No trailer, a referência é Gênio indomável, e aposto que parte do público sairá do cinema perguntando o que o diretor fez desde aquele filme de 1997 escrito por Matt Damon e Ben Affleck. Gus Van Sant? Quanto tempo!

Mas é apenas uma primeira impressão. Aos poucos, Milk revela um cineasta infinitamente mais maduro e consciente dos próprios métodos que o de Gênio indomável. Adotar uma linguagem acessível, linear e “clássica” é, no caso, uma decisão política.

Tiremos o elefante da sala, então: o longa-metragem (que, agora percebo, não tem chance alguma de ganhar o Oscar de melhor filme) acompanha a trajetória política de Milk durante os anos 1970, dos primeiros comícios (improvisados em caixotes de madeira) ao assassinato, em 1978. Entrecortando a ação, legendas contextualizam as principais manifestações pelos direitos dos gays em São Francisco e há flahses da vida doméstica do político, os amores e os desafetos. O roteiro, escrito por Dustin Lance Black (da série Big love), é narrado em forma de testamento pelo próprio Milk.

Ou seja: eis a estrutura tradicional de uma biopic, daquelas que Milos Forman adoraria dirigir.

O fascinante, no caso, é acompanhar como Van Sant lida com o gênero. Adotar um formato convencional garante a Harvey Milk aquilo que o cineasta toma como uma “imagem digna”. É o retrato de um homem público que lutou pelos direitos de minorias. Nada mais justo que filmá-lo com serenidade, clareza e profundo respeito – e é o que Van Sant faz.
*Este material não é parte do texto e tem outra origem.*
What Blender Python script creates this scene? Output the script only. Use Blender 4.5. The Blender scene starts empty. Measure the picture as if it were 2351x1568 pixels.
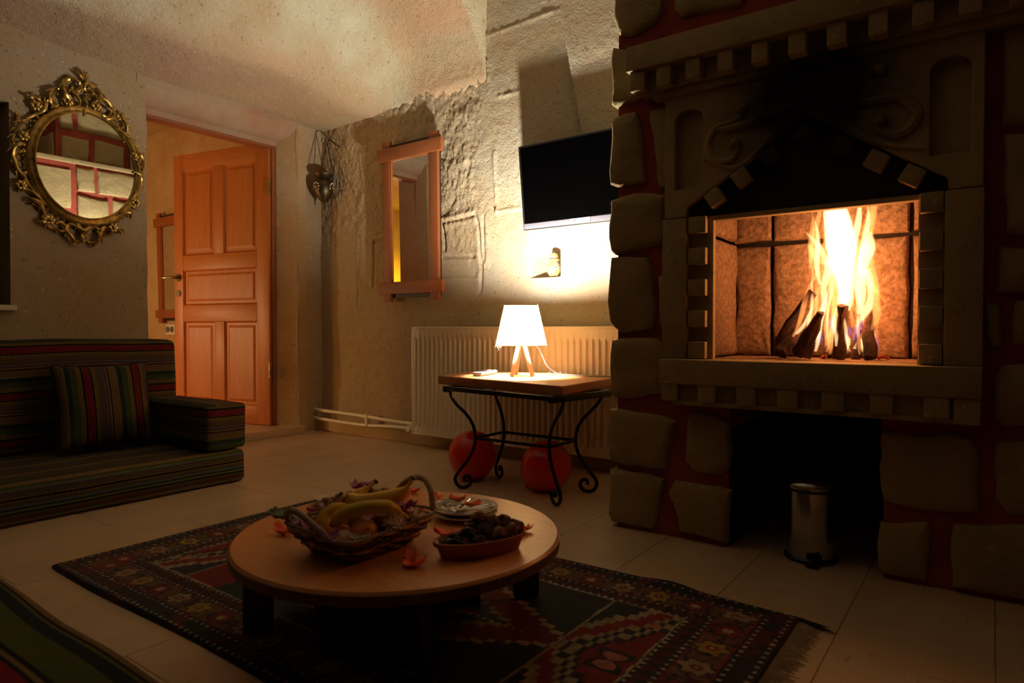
import bpy, bmesh, math, random
import numpy as np
from mathutils import Vector, Matrix, noise
from mathutils.geometry import tessellate_polygon
R = random.Random(7)
C = bpy.context.scene.collection
S = bpy.context.scene
# ---------------------------------------------------------------- camera, world, exposure
pitch = math.atan(26 / 1510.0); AZ = math.radians(36.2)
cp, sp = math.cos(pitch), math.sin(pitch)
fw = Vector((-math.sin(AZ) * cp, math.cos(AZ) * cp, -sp))
rt = Vector((math.cos(AZ), math.sin(AZ), 0)); up = rt.cross(fw)
cd = bpy.data.cameras.new('camera'); cam = bpy.data.objects.new('camera', cd); C.objects.link(cam)
cam.matrix_world = Matrix(((rt.x, up.x, -fw.x, 0), (rt.y, up.y, -fw.y, 0), (rt.z, up.z, -fw.z, .65), (0, 0, 0, 1)))
cd.sensor_width = 36; cd.lens = 1510 / 2351 * 36; cd.clip_start = .02
cd.dof.use_dof = True; cd.dof.focus_distance = 3.3; cd.dof.aperture_fstop = 4.5
S.camera = cam
S.view_settings.view_transform = 'Standard'; S.view_settings.look = 'None'
S.view_settings.gamma = 1; S.view_settings.use_curve_mapping = False
S.view_settings.exposure = 0.42
w = bpy.data.worlds.new('night'); S.world = w; w.use_nodes = True
w.node_tree.nodes['Background'].inputs[0].default_value = (.03, .025, .02, 1)
w.node_tree.nodes['Background'].inputs[1].default_value = .05
S.cycles.max_bounces = 8; S.cycles.diffuse_bounces = 5; S.cycles.glossy_bounces = 4
S.cycles.transparent_max_bounces = 40; S.cycles.volume_bounces = 0
S.cycles.sample_clamp_indirect = 4; S.cycles.use_denoising = True
S.cycles.caustics_reflective = False; S.cycles.caustics_refractive = False
BULB_STRENGTH = 2850.0
def point(name, loc, col, watt, rad):
    l = bpy.data.lights.new(name, 'POINT'); l.color = col; l.energy = watt; l.shadow_soft_size = rad
    o = bpy.data.objects.new(name, l); o.location = loc; C.objects.link(o); return o
point('fire_light', (-.335, 2.12, .72), (1, .31, .075), 2.3, .07)
point('fire_light', (-.36, 2.13, .90), (1, .35, .09), 1.3, .06)
point('next_room_lamp_light', (-5.55, .35, .75), (1, .66, .34), 30, .06)
point('next_room_lamp_light', (-4.5, .95, .5), (1, .42, .10), 11, .05)
point('far_corner_lamp_light', (-6.85, -1.45, 1.25), (1, .62, .02), 14, .08)

# ---------------------------------------------------------------- node helpers
class NT:
    def __init__(s, m):
        m.use_nodes = True; s.t = m.node_tree; s.n = s.t.nodes; s.b = s.n.get('Principled BSDF')
    def L(s, a, b): s.t.links.new(a, b)
    def new(s, k, **kw):
        x = s.n.new(k)
        for a, v in kw.items(): setattr(x, a, v)
        return x
    def math(s, op, a, b=None, c=None):
        x = s.new('ShaderNodeMath', operation=op)
        for i, v in enumerate((a, b, c)):
            if v is None: continue
            if isinstance(v, (int, float)): x.inputs[i].default_value = v
            else: s.L(v, x.inputs[i])
        return x.outputs[0]
    def mix(s, f, a, b, bt='MIX'):
        x = s.new('ShaderNodeMix', data_type='RGBA', blend_type=bt)
        for i, v in ((0, f), (6, a), (7, b)):
            if isinstance(v, (int, float)): x.inputs[i].default_value = v
            elif isinstance(v, (tuple, list)): x.inputs[i].default_value = (*v[:3], 1)
            else: s.L(v, x.inputs[i])
        return x.outputs[2]
    def noise(s, co, scale, det=4, rough=.55, dist=0):
        x = s.new('ShaderNodeTexNoise'); x.inputs['Scale'].default_value = scale; x.inputs['Detail'].default_value = det
        x.inputs['Roughness'].default_value = rough; x.inputs['Distortion'].default_value = dist
        if co is not None: s.L(co, x.inputs['Vector'])
        return x.outputs['Fac']
    def ramp(s, f, stops, interp='LINEAR'):
        x = s.new('ShaderNodeValToRGB'); cr = x.color_ramp; cr.interpolation = interp
        while len(cr.elements) > 1: cr.elements.remove(cr.elements[-1])
        for i, (p, c) in enumerate(stops):
            if isinstance(c, (int, float)): c = (c, c, c)
            e = cr.elements[0] if i == 0 else cr.elements.new(p)
            e.position = p; e.color = (*c[:3], 1)
        if f is not None: s.L(f, x.inputs[0])
        return x.outputs[0]
    def coord(s, kind='Object', scale=None):
        o = s.new('ShaderNodeTexCoord').outputs[kind]
        if scale:
            m = s.new('ShaderNodeMapping'); m.inputs['Scale'].default_value = scale; s.L(o, m.inputs[0]); o = m.outputs[0]
        return o
    def bump(s, hs, strength=.5, dist=.01):
        x = s.new('ShaderNodeBump'); x.inputs['Strength'].default_value = strength; x.inputs['Distance'].default_value = dist
        s.L(hs, x.inputs['Height']); s.L(x.outputs[0], s.b.inputs['Normal'])
def M(name, col, rough=.7, metal=0, spec=.5, var=None, vscale=8, bump=None, stretch=None, attr=False, speck=0, coat=0):
    m = bpy.data.materials.new(name); t = NT(m); b = t.b
    b.inputs['Roughness'].default_value = rough; b.inputs['Metallic'].default_value = metal
    b.inputs['Specular IOR Level'].default_value = spec; b.inputs['Coat Weight'].default_value = coat
    co = t.coord('Object', stretch)
    c = col
    if attr:
        a = t.new('ShaderNodeAttribute'); a.attribute_name = 'Col'; c = a.outputs['Color']
    if var: c = t.mix(t.ramp(t.noise(co, vscale, 6, .6), [(.35, 0), (.65, 1)]), c, var)
    if speck:
        c = t.mix(t.math('MULTIPLY', t.ramp(t.noise(co, 55, 3, .6), [(.62, 0), (.70, 1)]), speck), c, (.10, .07, .04))
        c = t.mix(t.math('MULTIPLY', t.ramp(t.noise(co, 43, 3, .5), [(.66, 0), (.72, 1)]), speck), c, (.75, .68, .55))
    if c is col: b.inputs['Base Color'].default_value = (*col, 1)
    else: t.L(c, b.inputs['Base Color'])
    if bump:
        h = t.noise(co, bump[0], 8, .65); h2 = t.noise(co, bump[0] * 6, 4, .6)
        t.bump(t.math('ADD', h, t.math('MULTIPLY', h2, .35)), bump[1], bump[2] if len(bump) > 2 else .01)
    return m
def wood(name, c1, c2, ax=(1, 12, 12), rough=.45, scale=3):
    m = bpy.data.materials.new(name); t = NT(m)
    co = t.coord('Object', ax)
    n = t.noise(co, scale, 6, .6, 1.5); n2 = t.noise(co, scale * 5, 3, .6)
    c = t.mix(t.ramp(n, [(.3, 0), (.7, 1)]), c1, c2)
    c = t.mix(t.math('MULTIPLY', n2, .35), c, tuple(x * .55 for x in c1))
    t.L(c, t.b.inputs['Base Color']); t.b.inputs['Roughness'].default_value = rough
    t.bump(n2, .15, .002)
    return m
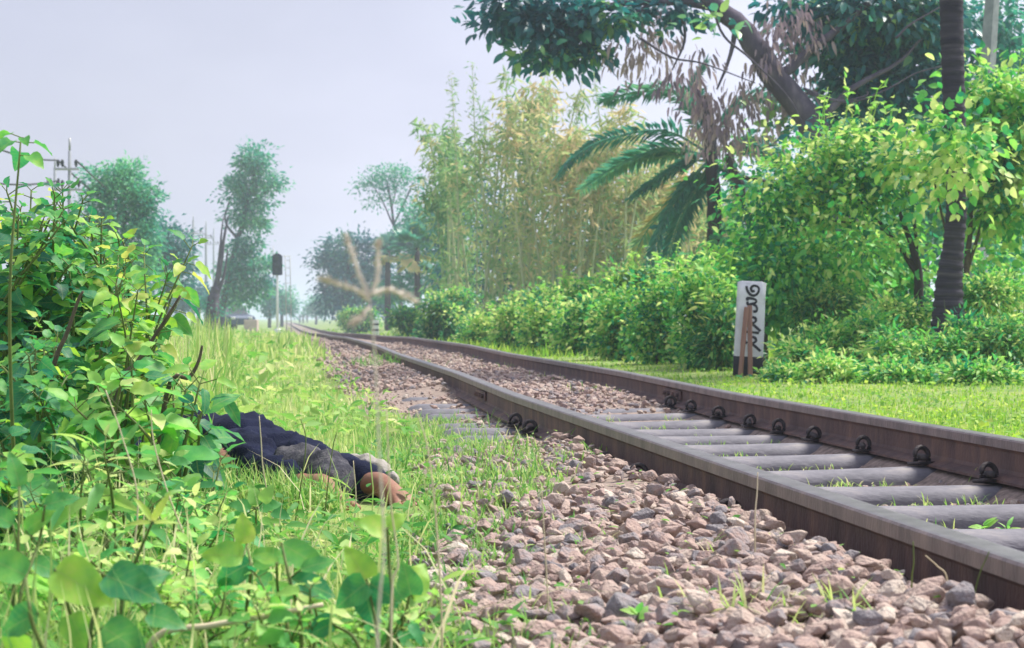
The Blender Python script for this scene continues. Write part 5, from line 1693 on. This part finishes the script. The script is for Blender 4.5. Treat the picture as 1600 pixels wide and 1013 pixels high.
# far arm stretched out ahead
hf = limb('fa', 'shoulders', [B(1.38, -.17, .10, .052), B(1.46, -.27, .07, .042), B(1.56, -.31, .05, .038), B(1.68, -.28, .04, .027), B(1.73, -.27, .032, .028)])
for k, (dv, L, r) in enumerate(((-.028, .070, .0085), (-.010, .088, .009), (.010, .084, .0088), (.028, .070, .0078))):
    limb('ff%d' % k, hf, [B(1.765, -.27 + dv, .032, .0095), B(1.765 + L * .55, -.27 + dv * 1.15, .032, r), B(1.765 + L, -.27 + dv * 1.1, .022, r * .85)])
limb('ft', hf, [B(1.745, -.225, .03, .0105), B(1.775, -.21, .026, .009)])
# legs, feet stretched with the soles turned up
for pref, v, du in (('nl', .085, .03), ('fl', -.085, 0)):
    an = limb(pref, 'pelvis', [B(.80, v, .10, .090), B(.64, v * (1.05 if v < 0 else 1.5), .092 if v < 0 else .070, .074 if v < 0 else .090), B(.49, v * 1.05, .080, .055), B(.34, v, .080, .056), B(.16 + du, v * .9, .075, .036), B(.09 + du, v * .9, .082, .037)])
    he = limb(pref + 'h', an, [B(.055 + du, v * .9, .088, .036)])
    bl = limb(pref + 'b', he, [B(-.01 + du, v * .95, .064, .034), B(-.075 + du, v, .040, .036)])
    for k, (dv, L, r) in enumerate(((-.030, .058, .013), (-.013, .062, .0095), (.003, .058, .009), (.017, .052, .0085), (.030, .044, .008))):
        limb(pref + 't%d' % k, bl, [B(-.105 + du, v + dv * (1 if v > 0 else -1), .034, r * 1.1), B(-.075 - L + du, v + dv * 1.1 * (1 if v > 0 else -1), .024, r)])
me = skinned(nd, ed, 2)
me.materials.append(M['skin'])
per = bpy.data.objects.new('person', me)
C.objects.link(per)
tag(per, 'person lying face down in the grass in navy clothes, bare feet towards the stones', 'person')

def cloth(name, nodes, edges, mt, amp, seed, cut=None, sub=3, floor=True):
    m_ = skinned(nodes, edges, sub)
    n = len(m_.vertices)
    co = np.empty(n * 3)
    no = np.empty(n * 3)
    m_.vertices.foreach_get('co', co)
    m_.vertex_normals.foreach_get('vector', no)
    co, no = co.reshape(-1, 3), no.reshape(-1, 3)
    r = np.random.default_rng(seed)
    dsp = np.zeros(n)
    for k in range(9):
        d = nrm(r.normal(size=3) * np.array([1, 1, .7]))
        fr = r.uniform(14, 60)
        ph = co @ d * fr + 1.4 * np.sin(co @ nrm(r.normal(size=3)) * fr * .45 + r.uniform(0, 6)) + r.uniform(0, 6)
        dsp += (1 - np.abs(np.sin(ph))) ** 2.2 * (18 / fr) ** .5
    dsp = dsp / dsp.max()
    co = co + no * (amp * (dsp - .25))[:, None]
    if floor:
        co[:, 2] = np.maximum(co[:, 2], ground_z(co[:, 0], co[:, 1]) + .002)
    m_.vertices.foreach_set('co', co.ravel())
    m_.materials.append(mt)
    m_.update()
    o = bpy.data.objects.new(name, m_)
    C.objects.link(o)
    o.parent = per
    return o
tn = {'pelvis': B(.85, 0, .125, .130), 'up': B(.93, 0, .120, .118), 'waist': B(1.0, 0, .115, .112)}
te = [('pelvis', 'up'), ('up', 'waist')]
for pref, v in (('n', .088), ('f', -.088)):
    pts = [B(.76, v, .115, .110), B(.64, v * (1.08 if v < 0 else .8), .105 if v < 0 else .130, .094 if v < 0 else .088), B(.49, v * 1.06, .092, .078), B(.36, v, .085, .072), B(.20 if v > 0 else .08, v * .95, .078, .066)]
    prev = 'pelvis'
    for k, q in enumerate(pts):
        tn[pref + str(k)] = q
        te.append((prev, pref + str(k)))
        prev = pref + str(k)
cloth('trousers', tn, te, M['denim'], .040, 5)
sn = {'chest': B(1.20, 0, .125, .142), 'belly': B(1.04, 0, .120, .132), 'hem': B(.90, .01, .130, .140), 'hip': B(.79, -.01, .145, .128), 'shoulders': B(1.36, 0, .125, .118), 'collar': B(1.43, 0, .125, .072)}
se = [('chest', 'belly'), ('belly', 'hem'), ('hem', 'hip'), ('chest', 'shoulders'), ('shoulders', 'collar')]
for pref, pts in (('n', [B(1.36, .16, .11, .070), B(1.24, .225, .085, .064), B(1.13, .265, .07, .058)]), ('f', [B(1.38, -.16, .11, .070), B(1.45, -.25, .085, .058)])):
    prev = 'shoulders'
    for k, q in enumerate(pts):
        sn[pref + str(k)] = q
        se.append((prev, pref + str(k)))
        prev = pref + str(k)
cloth('shirt', sn, se, M['denim'], .044, 11)
ln = {'a': B(.46, .02, .10, .098), 'b': B(.34, .02, .09, .100), 'c': B(.20, .01, .078, .086), 'd': B(.10, .01, .07, .078)}
cloth('wrapped_cloth', ln, [('a', 'b'), ('b', 'c'), ('c', 'd')], M['plaid'], .036, 23)
hn_ = {'a': B(1.60, .008, .138, .093), 'b': B(1.655, 0, .138, .074), 'c': B(1.54, .0, .155, .070)}
cloth('hair', hn_, [('a', 'b'), ('a', 'c')], M['hair'], .012, 31, sub=2)

g = MB()
n = 2000
u, v = rng.uniform(-.22, 1.25, n), rng.uniform(.16, .34, n)
pp = FEET + AX * u[:, None] + SD * (v * np.interp(u, [-.1, .3, .8], [.75, .8, 1]))[:, None]
az = rng.uniform(0, 6.28, n)
Yv = np.stack([np.cos(az), np.sin(az), 0 * az], -1)
Zv = nrm(np.array([0, 0, 1.0]) + Yv * rng.normal(0, .5, n)[:, None])
for a in range(4):
    m = np.arange(n) % 4 == a
    V, Fs = BL[a]
    X = nrm(np.cross(Yv[m], Zv[m]))
    Y2 = np.cross(Zv[m], X)
    W = np.stack([pp[m, 0], pp[m, 1], ground_z(pp[m, 0], pp[m, 1])], -1)[:, None] + V[None, :, 0, None] * .05 * X[:, None] + rng.uniform(.06, .14, m.sum())[:, None, None] * (V[None, :, 1, None] * Y2[:, None] + V[None, :, 2, None] * Zv[m][:, None])
    g.add(W.reshape(-1, 3), (Fs[None] + (np.arange(m.sum()) * 7)[:, None, None]).reshape(-1, 3), np.repeat(np.clip(rng.normal(.45, .18, m.sum()), 0, 1), 7))
tag(g.build('verge_grass', M['grass'], None), 'grass standing against the near side of the lying figure', 'grass', kind='stuff')

# pale cloth bundle behind the legs
p = B(.36, -.18, .075, 0)
bm = bmesh.new()
bmesh.ops.create_icosphere(bm, subdivisions=4, radius=1)
for v in bm.verts:
    q = v.co.copy()
    k = 1 + .10 * math.sin(5 * q.x + 3 * q.z) + .07 * math.sin(9 * q.y - 6 * q.x + 2 * q.z) + .05 * math.sin(14 * q.x + 9 * q.y)
    v.co = Vector((q.x * .07 * k, q.y * .13 * k, max(q.z * .05 * k, -.05)))
mb = MB()
add_bm(mb, bm, .5)
o = mb.build('cloth_bundle', M['cloth'], None)
o.location = (p[0], p[1], p[2] + .012)
o.rotation_euler = (0, rad(8), .5)
tag(o, 'crumpled off white cloth bundle in the grass behind the legs of the figure', 'cloth')

# walkers far down the track
for px_, Y, mt, lab, hgt in ((468.5, 300, 'denim', 'tiny far walker on the track, leftmost of three dark figures', 1.62), (473.5, 285, 'black', 'tiny far walker on the track, middle of three dark figures', 1.7), (480, 310, 'plaid', 'tiny far walker on the track, rightmost of three dark figures', 1.55)):
    b = gpt(px_, Y)
    s = hgt / 1.7
    P = {'pelvis': (0, 0, .92, .14), 'chest': (0, 0, 1.30, .17), 'neck': (0, 0, 1.47, .06), 'head': (0, 0, 1.60, .105), 'k1': (.10, -.08, .48, .075), 'f1': (.10, .02, .06, .05), 't1': (.11, -.13, .03, .04),
         'k2': (-.10, .05, .48, .075), 'f2': (-.10, .16, .06, .05), 't2': (-.11, .04, .03, .04), 'e1': (.25, .02, 1.12, .05), 'h1': (.27, -.08, .86, .04), 'e2': (-.25, .0, 1.12, .05), 'h2': (-.27, -.10, .88, .04)}
    E = [('pelvis', 'chest'), ('chest', 'neck'), ('neck', 'head'), ('pelvis', 'k1'), ('k1', 'f1'), ('f1', 't1'), ('pelvis', 'k2'), ('k2', 'f2'), ('f2', 't2'), ('chest', 'e1'), ('e1', 'h1'), ('chest', 'e2'), ('e2', 'h2')]
    m_ = skinned({k: (q[0] * s, q[1] * s, q[2] * s, q[3]) for k, q in P.items()}, E, 1)
    m_.materials.append(M[mt])
    o = bpy.data.objects.new('person', m_)
    C.objects.link(o)
    o.location = b
    tag(o, lab, 'person', 'walkers far down the track')

# ------------------------------------------------------------------ haze
mb = MB()
bpy.context.view_layer.update()
zs = [(o.matrix_world @ Vector(q)).z for o in C.objects if o.type == 'MESH' for q in o.bound_box]
V = [(x, y, z) for z in (min(zs) - 1, max(zs) + .5) for x, y in ((-620, -75), (620, -75), (620, 1180), (-620, 1180))]
print('haze', min(zs), max(zs))
mb.add(V, np.array([[3, 2, 1, 0], [4, 5, 6, 7], [0, 1, 5, 4], [1, 2, 6, 5], [2, 3, 7, 6], [3, 0, 4, 7]]))
hz = mb.build('haze', None, None, smooth=False)
hm = bpy.data.materials.new('haze')
hm.use_nodes = True
nt = hm.node_tree
nt.nodes.remove(nt.nodes['Principled BSDF'])
pv = nt.nodes.new('ShaderNodeVolumePrincipled')
pv.inputs['Color'].default_value = (.72, .83, 1, 1)
pv.inputs['Density'].default_value = .0016
pv.inputs['Anisotropy'].default_value = .2
nt.links.new(pv.outputs[0], nt.nodes['Material Output'].inputs['Volume'])
hz.data.materials.append(hm)
tag(hz, 'pale blue haze over the far trees', 'haze', kind='stuff')
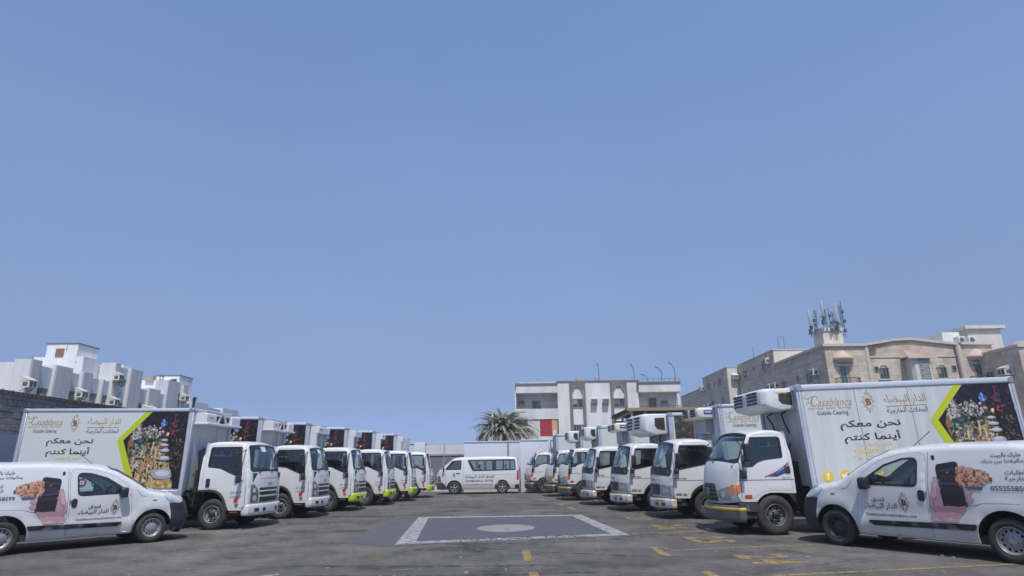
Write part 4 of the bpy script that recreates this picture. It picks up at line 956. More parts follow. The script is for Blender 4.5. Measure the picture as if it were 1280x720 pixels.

Milk não leva o Oscar por ser um drama em tom menor, sem afetações ou conflitos explosivos entre personagens (não procurem aqui um Oliver Stone). Van Sant adota um clima quase solene, e até a trilha de Danny Elfman evita firulas. A interpretação de Sean Penn segue o mesmo ritmo: os trejeitos e discursos não transformam Milk num símbolo frio, mas ressaltam os instantes de fragilidade, de incerteza. Penn escapa da arapuca do one-man-show com bastante elegância – não defende um mártir, mas um homem comum que se faz agente de uma época de transformações.

Perceber como Van Sant altera sutilmente o padrão de uma cinebiografia renderia textos mais interessantes e longos que este. Adianto que, na confusão de imagems documentais com a ficção (e na inserção de slogans e fotografias como parte da narrativa), o diretor faz uma versão light para as experiências de Paranoid Park. E o clímax é filmado exatamente como a cena do massacre de Elefante. É o mesmo movimento de câmera (a fotografia de Harris Savides, aliás, é de emocionar), mas com um efeito diferente. Em vez do choque, o tributo.

Não é o filme do Gus Van Sant radicalmente inventivo com quem nos acostumamos desde Gerry. Mas, mesmo obrigado a negociar com expectativas dos produtores de Beleza americana, o cineasta consegue fazer de Milk um projeto pessoal capaz de canalizar todo o sentimento de mudança da América de 2008. Perto dos longas anteriores, é pequeno. Mas não se trata de um filme simples, muito menos raso, apesar das aparências.